Miss Diva's Mommy

Miss Diva's Mommy

Thursday, May 20, 2010

Dear God

Dear God,
I thought I would write you a letter to say thank you. I want to thank you for showing your presence to me so much this week. I want to thank you for giving me comfort when I felt like all hope was lost, like I have felt the last few weeks. You God, alone, are the only one who truly knows what I have been feeling, and you have taken my pain away, and replaced it with peace. I want to thank you for the man you gave me to be my husband, I thank you for his love and understanding, and I thank you for showing me how to be more gentle hearted towards him. I truly know I am loved by him, and even though things are never always perfect, I know when I am sad, hurt, mad, or just plain crabby, he is the one I can turn to, to give me the tlc I need. My husband is truly my best friend. I want to thank you for showing me that when I feel like I can not catch my breath, because life is way too busy, to slow down and enjoy your creation. I often feel like I am in a whirlwind and I can't stop, so I know I can call out to you, and ask you to show me how to slow down and just say enough. I want to thank you for kicking Satan to the curb this week, when he entered into my home, I want to thank you for showing me that me and my husband are stronger than we give ourselves credit for. I want to thank you for opening my husband's heart to adoption, which is an idea we are exploring, and we know through prayer, and if it is your will, it will be done.
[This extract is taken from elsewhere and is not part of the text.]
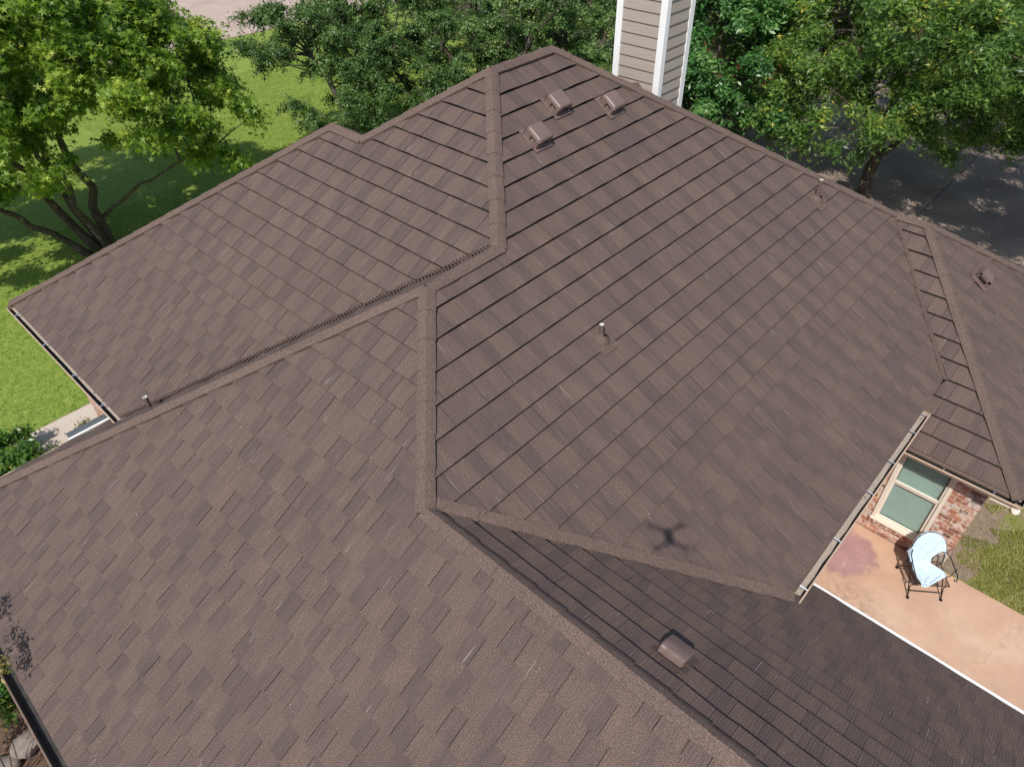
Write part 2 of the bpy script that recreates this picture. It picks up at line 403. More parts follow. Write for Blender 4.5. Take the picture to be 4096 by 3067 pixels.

We have not given up on you as far as having a child of our own, but we also realize that we might be ignoring something you have been telling us along. We pray for a child for us to have, love, and nuture, so if it is your will for that child to come to us a little different than we expected, then it will be done. Most of all God I want to thank you for loving me, even when I shouldn't have been, thank you for never turning away from me, even when I turned away from you so many times. There is no greater love than what you have for your children, and at times I am overcome with emotion thinking of that. It is almost uncomprehensible. Thank you God for your love, your forgiveness, and for making me who I am, I am fearfully and wonderfully made.